Some searchers place more trust in the organic results from search engine optimization; while for others, paid search is more effective and measurable. Our experts assess both.


CONTENDER
Ken Saunders
President, Search Engine Experts LLC
More than 20 years of marketing, IT and Web design experience

Search engine optimization (SEO) is more effective than paid search due to its effects in three significant areas: trust, vol­ume and relevance.

First, people tend to use the same search engine for all of their queries and come to trust that their search engine returns high quality organic results. Searchers under­stand that the search engine controls the organic results while the paid search results are controlled by the advertisers. Because of this, they trust the organic results more than those displayed based significantly on the highest bid.

Second, studies have shown that 100%of searchers are willing to click on an organic result while only 10% to 30% are willing to click on a sponsored link. The pure volume difference means that those sites that rank well in the organic results will get more clickthroughs than those ranked well in paid search.

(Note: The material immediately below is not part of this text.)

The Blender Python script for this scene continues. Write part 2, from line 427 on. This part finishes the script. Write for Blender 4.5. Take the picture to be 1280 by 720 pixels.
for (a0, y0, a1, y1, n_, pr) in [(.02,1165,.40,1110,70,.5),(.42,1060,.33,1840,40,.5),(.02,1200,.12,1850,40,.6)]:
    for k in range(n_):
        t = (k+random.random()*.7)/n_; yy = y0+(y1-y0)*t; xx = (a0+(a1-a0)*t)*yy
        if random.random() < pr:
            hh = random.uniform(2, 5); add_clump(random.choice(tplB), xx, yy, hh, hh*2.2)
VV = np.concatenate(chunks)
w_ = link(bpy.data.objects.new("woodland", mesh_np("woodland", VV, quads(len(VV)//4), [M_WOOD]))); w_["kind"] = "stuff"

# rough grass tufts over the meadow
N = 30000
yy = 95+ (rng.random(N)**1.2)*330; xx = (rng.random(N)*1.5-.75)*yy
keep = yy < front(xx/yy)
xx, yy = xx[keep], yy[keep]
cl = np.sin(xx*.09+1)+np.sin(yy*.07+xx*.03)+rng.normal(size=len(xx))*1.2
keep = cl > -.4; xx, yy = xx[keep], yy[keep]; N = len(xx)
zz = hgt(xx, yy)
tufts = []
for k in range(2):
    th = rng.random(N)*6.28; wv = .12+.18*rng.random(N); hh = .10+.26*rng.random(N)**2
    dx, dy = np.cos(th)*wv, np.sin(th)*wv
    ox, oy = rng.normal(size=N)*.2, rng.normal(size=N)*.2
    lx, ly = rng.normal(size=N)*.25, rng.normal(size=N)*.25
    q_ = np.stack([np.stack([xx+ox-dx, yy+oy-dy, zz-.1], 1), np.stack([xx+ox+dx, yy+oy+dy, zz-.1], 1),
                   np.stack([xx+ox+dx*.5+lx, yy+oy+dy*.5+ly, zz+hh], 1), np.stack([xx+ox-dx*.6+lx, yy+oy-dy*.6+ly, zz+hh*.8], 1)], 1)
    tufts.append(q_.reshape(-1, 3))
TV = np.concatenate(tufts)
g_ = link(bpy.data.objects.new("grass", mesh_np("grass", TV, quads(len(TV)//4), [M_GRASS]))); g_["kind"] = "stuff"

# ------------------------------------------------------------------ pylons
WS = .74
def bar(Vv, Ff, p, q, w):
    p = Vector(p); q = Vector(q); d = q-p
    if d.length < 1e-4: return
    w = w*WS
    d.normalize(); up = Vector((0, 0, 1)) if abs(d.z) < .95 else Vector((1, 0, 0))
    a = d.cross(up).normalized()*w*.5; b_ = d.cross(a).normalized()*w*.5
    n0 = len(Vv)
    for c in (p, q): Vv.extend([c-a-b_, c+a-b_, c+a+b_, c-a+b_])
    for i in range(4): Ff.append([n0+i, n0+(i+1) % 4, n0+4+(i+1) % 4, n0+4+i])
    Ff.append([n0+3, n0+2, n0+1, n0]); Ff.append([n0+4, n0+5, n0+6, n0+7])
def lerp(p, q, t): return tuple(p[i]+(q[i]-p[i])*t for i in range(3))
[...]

Third, the search engine algorithms have been refined to the point that their organic results are highly relevant to the search term. Compared to paid search where companies can bid on virtually any term that they choose, searchers know that the organic results will consistently be more relevant than the sponsored links.

Taken in total, the relevancy of the returned results generates trust in those results, which in turn generates a higher vol­ume of traffic to the organic results. There­fore, a good SEO program will generate more quality traffic, and be more effective for a site than paid search.

CONTENDER
William Leake
CEO, Apogee Search Marketing
Twenty years in marketing and related fields

In the not quite age-old debate between paid search and natural search, in this vola­tile economy, I don’t see how you can’t invest long and strong in paid search, or pay per click (PPC).

Properly implemented, paid search can have a same-day impact on Web site sales, leads and inbound phone calls. SEO gener­ally takes multiple months or quarters to perform on high-traffic searches. In this economy, that can be the difference between you having a job or not. It also is totally flexible. Unlike SEO, it’s incredibly easy to tailor and adjust campaigns.

PPC is more measurable, to a greater level of granularity, than any other form of mar­keting, on-line or offline, and that superior measurability and ability to closely align with metrics is of even greater importance in times of economic scarcity. Because it can “own” as many keywords as make sense economically, PPC typically drives far more total business than SEO, which may furnish you top rank­ings on tens or hundreds of keywords, rather than the tens of thousands you can achieve with paid search. Its data also provides rapid and powerful guidance for driving many other marketing campaigns.

Perhaps most importantly, absent PPC conversion data, how do you choose your SEO keywords? In natural search, the SEO who wins, assuming equal competency, is the one who starts with the best keyword choices. Without running paid search cam­paigns first and choosing keywords based on conversions and not potential searches/eye­balls, odds are you’re choosing poorly.

DMNews’ DECISION

While Saunders argues SEO is controlled by the search engine rath­er than advertisers, Leake contends starting with the best results rely on the informed keyword choices that come from paid search. Leake’s view of paid search as the foundation for measurable metrics is a point worth noting.